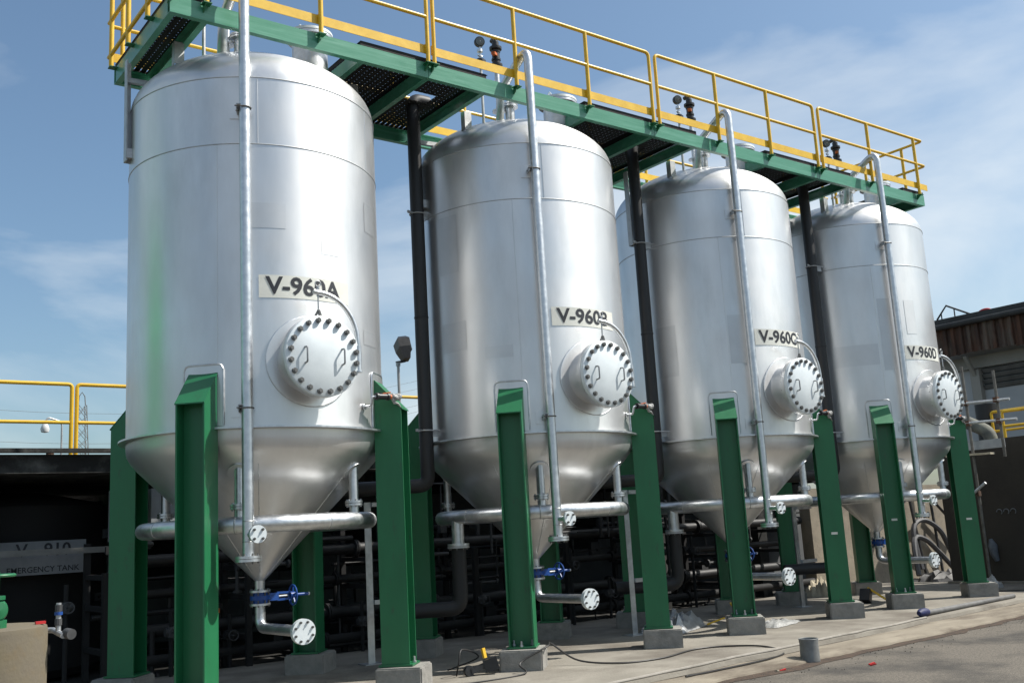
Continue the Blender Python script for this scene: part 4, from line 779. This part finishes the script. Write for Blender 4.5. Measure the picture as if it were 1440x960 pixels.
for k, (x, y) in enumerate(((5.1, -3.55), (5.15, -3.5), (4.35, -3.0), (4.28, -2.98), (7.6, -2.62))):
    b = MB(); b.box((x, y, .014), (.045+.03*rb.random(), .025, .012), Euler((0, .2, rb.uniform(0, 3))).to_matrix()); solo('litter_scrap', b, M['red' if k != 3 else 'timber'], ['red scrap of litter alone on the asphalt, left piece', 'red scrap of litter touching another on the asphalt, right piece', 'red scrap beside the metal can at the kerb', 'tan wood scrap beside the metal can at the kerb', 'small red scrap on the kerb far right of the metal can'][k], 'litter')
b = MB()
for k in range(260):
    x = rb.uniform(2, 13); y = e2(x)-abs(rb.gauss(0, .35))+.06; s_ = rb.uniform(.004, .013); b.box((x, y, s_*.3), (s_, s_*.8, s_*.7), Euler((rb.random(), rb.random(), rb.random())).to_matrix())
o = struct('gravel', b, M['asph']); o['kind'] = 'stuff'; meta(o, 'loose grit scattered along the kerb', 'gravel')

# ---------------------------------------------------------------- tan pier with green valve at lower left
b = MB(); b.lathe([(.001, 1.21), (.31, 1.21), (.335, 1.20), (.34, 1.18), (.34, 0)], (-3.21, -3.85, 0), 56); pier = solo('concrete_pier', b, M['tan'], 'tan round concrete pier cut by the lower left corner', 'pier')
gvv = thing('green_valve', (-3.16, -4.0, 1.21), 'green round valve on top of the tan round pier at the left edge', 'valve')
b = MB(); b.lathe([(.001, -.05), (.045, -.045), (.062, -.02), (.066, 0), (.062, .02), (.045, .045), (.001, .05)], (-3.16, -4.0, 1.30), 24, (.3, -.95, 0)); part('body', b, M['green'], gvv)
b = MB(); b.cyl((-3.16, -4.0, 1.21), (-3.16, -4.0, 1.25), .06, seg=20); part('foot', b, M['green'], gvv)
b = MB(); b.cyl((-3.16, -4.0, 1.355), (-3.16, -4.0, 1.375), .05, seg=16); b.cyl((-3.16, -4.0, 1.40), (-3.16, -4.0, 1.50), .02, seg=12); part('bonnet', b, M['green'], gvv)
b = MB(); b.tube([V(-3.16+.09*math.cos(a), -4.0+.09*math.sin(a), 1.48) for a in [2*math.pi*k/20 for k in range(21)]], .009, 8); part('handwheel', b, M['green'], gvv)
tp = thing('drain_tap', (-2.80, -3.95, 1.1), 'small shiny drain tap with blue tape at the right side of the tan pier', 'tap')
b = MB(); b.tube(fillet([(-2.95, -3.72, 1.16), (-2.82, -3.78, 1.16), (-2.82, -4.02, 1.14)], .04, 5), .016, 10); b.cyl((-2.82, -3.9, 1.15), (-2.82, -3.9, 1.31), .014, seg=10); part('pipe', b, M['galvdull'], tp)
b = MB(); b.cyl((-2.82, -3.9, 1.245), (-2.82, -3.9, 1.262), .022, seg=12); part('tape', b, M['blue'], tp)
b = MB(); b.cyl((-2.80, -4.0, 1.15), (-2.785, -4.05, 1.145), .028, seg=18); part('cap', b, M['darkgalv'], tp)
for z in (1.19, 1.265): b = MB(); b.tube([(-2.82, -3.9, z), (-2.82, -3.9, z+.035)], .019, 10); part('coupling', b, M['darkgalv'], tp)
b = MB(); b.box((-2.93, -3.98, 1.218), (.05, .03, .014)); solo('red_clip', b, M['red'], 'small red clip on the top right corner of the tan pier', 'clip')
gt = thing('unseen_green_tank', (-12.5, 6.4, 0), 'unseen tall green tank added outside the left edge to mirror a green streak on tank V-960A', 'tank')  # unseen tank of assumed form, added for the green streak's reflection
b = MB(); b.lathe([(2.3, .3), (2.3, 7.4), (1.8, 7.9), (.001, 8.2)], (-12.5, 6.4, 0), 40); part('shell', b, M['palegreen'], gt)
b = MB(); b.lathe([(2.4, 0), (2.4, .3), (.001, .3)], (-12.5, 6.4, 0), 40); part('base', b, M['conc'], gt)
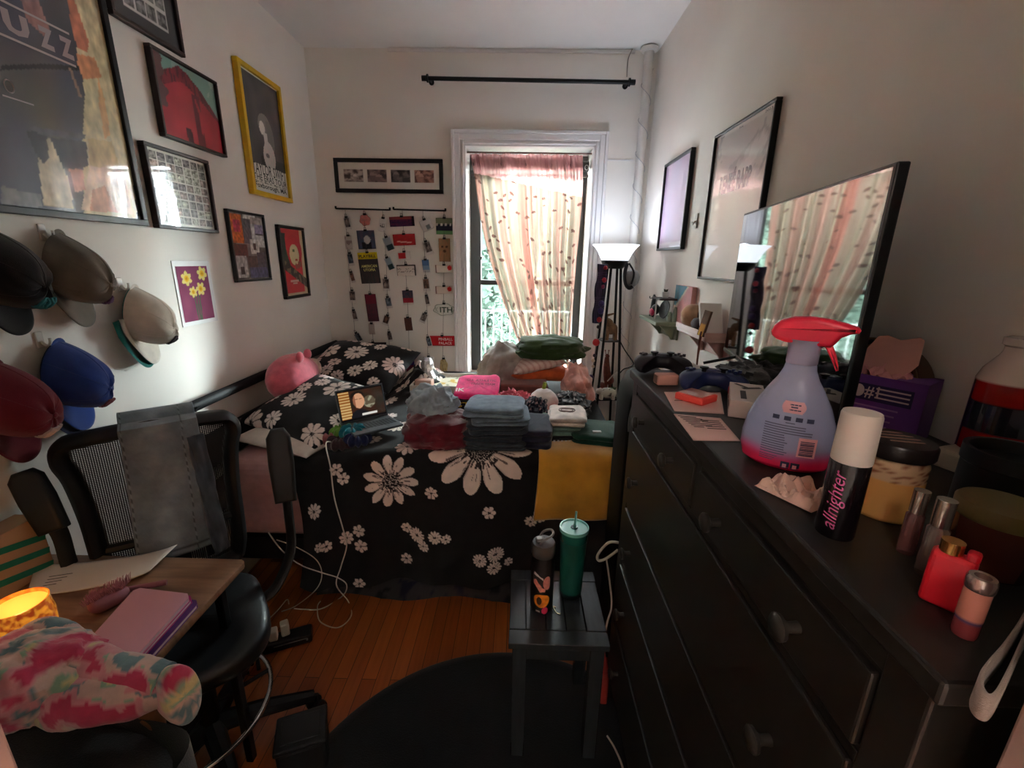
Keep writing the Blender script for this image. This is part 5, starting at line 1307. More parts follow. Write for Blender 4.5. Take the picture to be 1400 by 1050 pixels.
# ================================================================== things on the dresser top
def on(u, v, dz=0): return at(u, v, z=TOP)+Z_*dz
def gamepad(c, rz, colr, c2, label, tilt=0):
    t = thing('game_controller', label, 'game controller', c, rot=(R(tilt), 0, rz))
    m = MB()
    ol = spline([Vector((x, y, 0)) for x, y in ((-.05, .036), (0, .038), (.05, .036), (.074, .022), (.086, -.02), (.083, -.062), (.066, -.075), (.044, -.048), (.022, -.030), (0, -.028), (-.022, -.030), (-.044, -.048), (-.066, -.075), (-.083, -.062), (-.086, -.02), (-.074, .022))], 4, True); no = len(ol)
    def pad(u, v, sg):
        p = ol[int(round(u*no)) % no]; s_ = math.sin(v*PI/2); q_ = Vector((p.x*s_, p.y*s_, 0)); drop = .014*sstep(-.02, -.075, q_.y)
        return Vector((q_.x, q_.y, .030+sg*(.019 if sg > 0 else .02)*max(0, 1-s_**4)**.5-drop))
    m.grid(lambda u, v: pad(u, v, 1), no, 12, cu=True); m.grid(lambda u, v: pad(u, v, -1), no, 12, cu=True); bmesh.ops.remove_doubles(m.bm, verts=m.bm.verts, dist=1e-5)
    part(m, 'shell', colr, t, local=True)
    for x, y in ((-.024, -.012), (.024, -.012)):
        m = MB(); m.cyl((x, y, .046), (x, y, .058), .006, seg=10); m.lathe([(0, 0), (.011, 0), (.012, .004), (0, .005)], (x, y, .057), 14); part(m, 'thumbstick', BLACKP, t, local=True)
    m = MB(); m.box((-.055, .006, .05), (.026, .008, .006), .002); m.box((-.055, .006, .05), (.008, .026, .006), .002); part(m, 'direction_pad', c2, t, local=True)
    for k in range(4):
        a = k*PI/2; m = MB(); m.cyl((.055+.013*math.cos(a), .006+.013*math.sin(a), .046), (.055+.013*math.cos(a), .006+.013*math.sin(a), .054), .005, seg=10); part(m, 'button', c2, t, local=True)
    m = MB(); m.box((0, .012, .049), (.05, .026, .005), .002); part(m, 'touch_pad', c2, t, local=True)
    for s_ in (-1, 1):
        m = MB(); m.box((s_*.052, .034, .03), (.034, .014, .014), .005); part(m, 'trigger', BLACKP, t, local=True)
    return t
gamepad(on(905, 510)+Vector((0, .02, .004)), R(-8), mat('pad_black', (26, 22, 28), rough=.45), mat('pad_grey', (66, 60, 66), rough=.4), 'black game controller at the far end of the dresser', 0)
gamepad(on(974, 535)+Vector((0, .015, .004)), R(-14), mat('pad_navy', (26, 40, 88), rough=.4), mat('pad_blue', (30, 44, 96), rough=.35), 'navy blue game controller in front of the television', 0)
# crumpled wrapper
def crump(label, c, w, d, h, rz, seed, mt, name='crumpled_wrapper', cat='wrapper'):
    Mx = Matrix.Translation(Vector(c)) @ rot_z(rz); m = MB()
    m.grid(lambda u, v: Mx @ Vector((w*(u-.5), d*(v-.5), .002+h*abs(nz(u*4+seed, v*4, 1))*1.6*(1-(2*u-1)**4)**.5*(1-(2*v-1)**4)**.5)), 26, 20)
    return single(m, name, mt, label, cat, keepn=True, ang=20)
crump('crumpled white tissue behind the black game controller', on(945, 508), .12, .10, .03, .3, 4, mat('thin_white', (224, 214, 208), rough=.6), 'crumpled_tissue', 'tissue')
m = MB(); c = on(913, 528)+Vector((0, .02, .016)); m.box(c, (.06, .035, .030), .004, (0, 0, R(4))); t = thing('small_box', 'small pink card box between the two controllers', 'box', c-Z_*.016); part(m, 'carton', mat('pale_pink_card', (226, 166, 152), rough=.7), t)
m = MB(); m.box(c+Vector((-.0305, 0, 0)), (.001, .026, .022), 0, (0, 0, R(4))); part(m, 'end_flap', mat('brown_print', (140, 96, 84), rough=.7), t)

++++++

• SET EXERCISE
Please return, exactly as written, the lines from the first line of the records above through the line containing "o = struct('gravel', b, M['asph']);", both included, leaving out any pictures.

• REPLY TO THE EXERCISE
Continue the Blender Python script for this scene: part 4, from line 779. This part finishes the script. Write for Blender 4.5. Measure the picture as if it were 1440x960 pixels.
for k, (x, y) in enumerate(((5.1, -3.55), (5.15, -3.5), (4.35, -3.0), (4.28, -2.98), (7.6, -2.62))):
    b = MB(); b.box((x, y, .014), (.045+.03*rb.random(), .025, .012), Euler((0, .2, rb.uniform(0, 3))).to_matrix()); solo('litter_scrap', b, M['red' if k != 3 else 'timber'], ['red scrap of litter alone on the asphalt, left piece', 'red scrap of litter touching another on the asphalt, right piece', 'red scrap beside the metal can at the kerb', 'tan wood scrap beside the metal can at the kerb', 'small red scrap on the kerb far right of the metal can'][k], 'litter')
b = MB()
for k in range(260):
    x = rb.uniform(2, 13); y = e2(x)-abs(rb.gauss(0, .35))+.06; s_ = rb.uniform(.004, .013); b.box((x, y, s_*.3), (s_, s_*.8, s_*.7), Euler((rb.random(), rb.random(), rb.random())).to_matrix())
o = struct('gravel', b, M['asph']); o['kind'] = 'stuff'; meta(o, 'loose grit scattered along the kerb', 'gravel')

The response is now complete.